Cette justification ainsi que la doctrine que j'ai découverte pourront être insérées dans votre mémoire en réponse lorsque nous recevront le mémoire en défense de la SCP Monod et Colin.

Bien cordialement,"



Mon avocat n'a pas repris ces trois sources de doctrine que je lui apportais pourtant sur un plateau et n'a pas mentionné non plus la petite phrase qui suivait (cf. doctrine de Laurent Leveneur).

Cet avocat n'a de surcroît pas jugé utile de mentionner cet extrait de rapport annuel de 2014 émanant de la Cour de cassation.
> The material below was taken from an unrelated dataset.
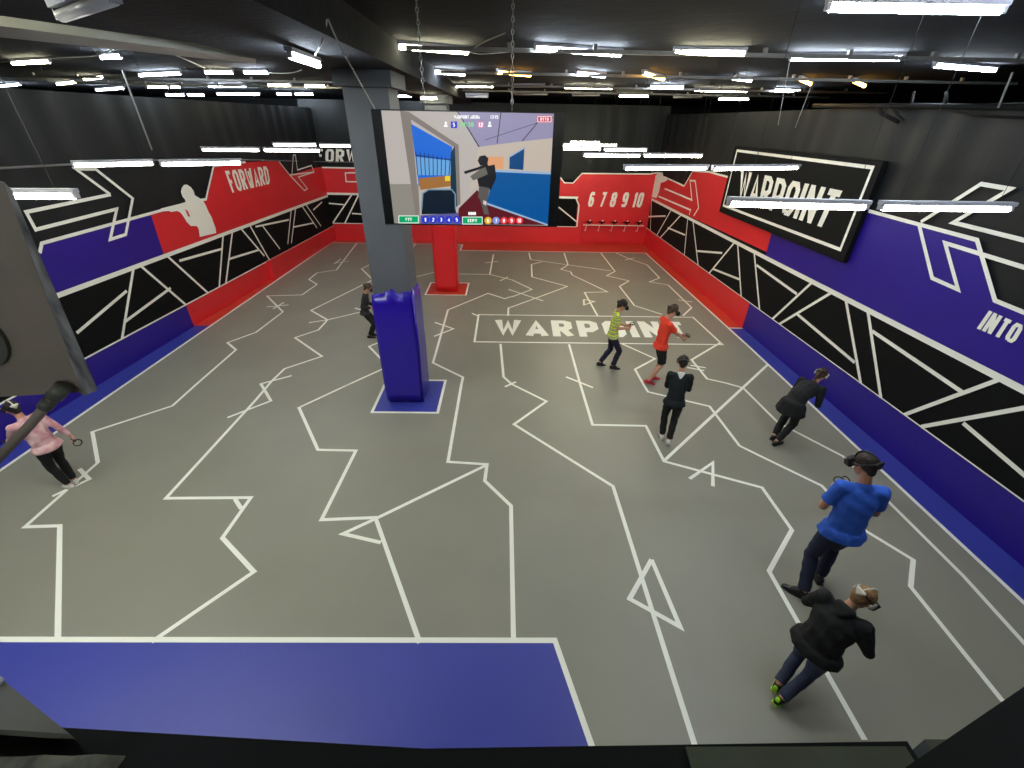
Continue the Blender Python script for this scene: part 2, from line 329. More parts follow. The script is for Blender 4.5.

Il me reste à attendre un revirement de jurisprudence pour agir en responsabilité civile professionnelle de mon avocat (Me Périer) qui aurait dû m'écouter.

Pour ce faire, je dispose de cinq ans à compter de l'arrêt du 13 mars 2019, sauf cause de suspension ou d'interruption (ah ah ah ! la bonne blague).

Plus ma vie sera pourrie, plus j'irai jusqu'au bout de mes procès effectifs ou potentiels pour gagner ce qu'on m'a fait perdre. Et je ne compte pas sur des gens comme Seraphine, qui aurait pu potentiellement embellir ma vie, pour mieux vivre.



2 Publié par chatoon
10/07/2020 20:38

La limitation à la règle suivant laquelle "contra non valentem agere non currit praescriptio" n'a plus vocation à s'appliquer selon un arrêt rendu le 20 mai 2020 par la première chambre civile de la Cour de cassation.

En l'espèce, à l'expiration de la période de suspension du délai de prescription (20 septembre 2014), il restait un temps suffisant pour le créancier pour agir jusqu'au 21 août 2016, soit jusqu'au terme du délai de prescription initial. Mais la Cour de cassation a, par cet arrêt du 20 mai dernier, opéré un revirement de jurisprudence sur son arrêt du 13 mars 2019 susvisé, appliquant stricto sensu les articles 2230 et 2234 du Code civil au mépris de sa jurisprudence antérieure. En effet, la suspension doit s'imputer sur le délai initial et reporter d'autant son terme.